La collection du général de Beylié comporte dix-sept objets émaillés (cloisonnés, peints et champlevés) dont huit sont japonais. Un vase couvert à deux anses et son plat décoré de dragons [MG 2007-0-365 et MG 2007-0-364 ] dans les médaillons auraient pu être achetés à Kyôto lors de son passage en mai 1886, car leur style rappelle celui de Namikawa Yasuyuki. En revanche, les autres pièces de la collection semblent être plus tardives par leur style, mais aussi par les techniques shôsen et yûsen utilisées et ont pu être achetées à l’Exposition universelle de Paris en 1900. La technique shôsen (« peu de cloisons ») consiste à limiter l’usage des cloisons quand la technique yûsen (« sans cloison ») permet de produire des parties du décor (les fonds) ou des décors entiers sans cloison, reproduisant ainsi en émail des peintures à l’encre. À partir de 1890, dragons et phénix se raréfient au profit des fleurs, des oiseaux, des papillons qui envahissent les parois des vases, des plats dans des compositions très naturalistes proches de l’Art nouveau.
Les premiers émaux japonais entrent dans les collections occidentales privées et publiques dès les années 1860[5].


[1] L’auteur tient à remercier tout particulièrement Mme Momoko Welch, assistante de conservation au département asiatique du Phoenix Art Museum (Arizona, États-Unis), pour la traduction des quatre caractères lisibles de l’étiquette. « Satô » est un nom de famille, mais pas celui d’un artisan. Serait-il lié à une vente aux enchères ? L’auteur tient également à remercier M. Waynor Rogers, collectionneur américain d’émaux cloisonnés japonais pour les échanges qu’ils ont pu avoir au sujet des datations de ces pièces et, plus largement, pour le partage généreux de sa connaissance des émaux japonais.

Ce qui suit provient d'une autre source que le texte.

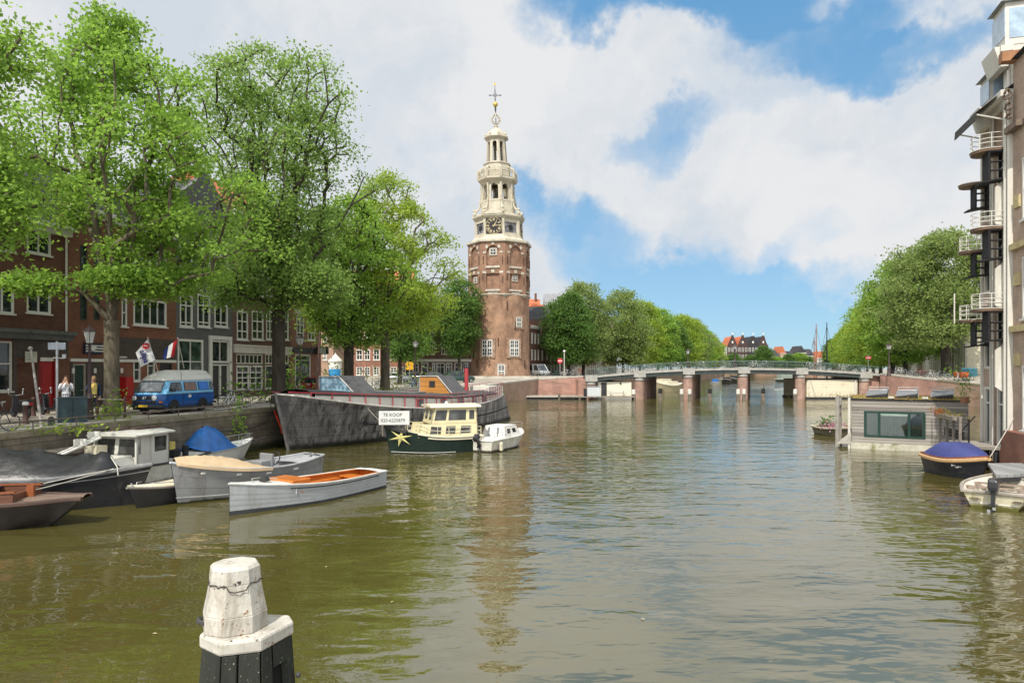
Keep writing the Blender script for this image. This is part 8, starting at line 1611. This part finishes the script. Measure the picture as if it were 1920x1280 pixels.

[2] Si la majorité des auteurs s’accordent à dire que les émaux cloisonnés commencent à être produits en 1837, d’autres attribuent quelques objets au XVIIIe siècle. L’ouvrage de Gregory Irvine, Japanese Cloisonné, publié en 2006 par le Victoria & Albert Museum de Londres fait une excellente synthèse, entre autres, sur ce point.
[3] L’amiral américain Perry entre dans le port de Yokohama et force l’interdiction d’entrée au Japon déclarée par le gouvernement de Edô en 1641. Depuis lors, seuls les bateaux de commerce chinois et hollandais avaient accès au port de Nagasaki. À partir de 1859 le port de Yokohama est ouvert au commerce international. Après plus de deux siècles d’isolement, le Japon s’ouvre au monde avec l’ère Meiji.
[4] Un atelier de cloisonnés était installé dans ce village à vocation purement commerciale situé près de Knightsbridge Green. Cf. The Illustrated London News, 21 février 1885.
[5] En Angleterre notamment, où Sir Rutherford Alcock, l’un des premiers diplomates anglais au Japon, présente sa collection d’objets japonais à l’Exposition universelle de 1862 à Londres. Le Victoria & Albert Museum de Londres achète (pour le prix de 24 £) un premier cloisonné japonais à l’Exposition universelle de Paris en 1867.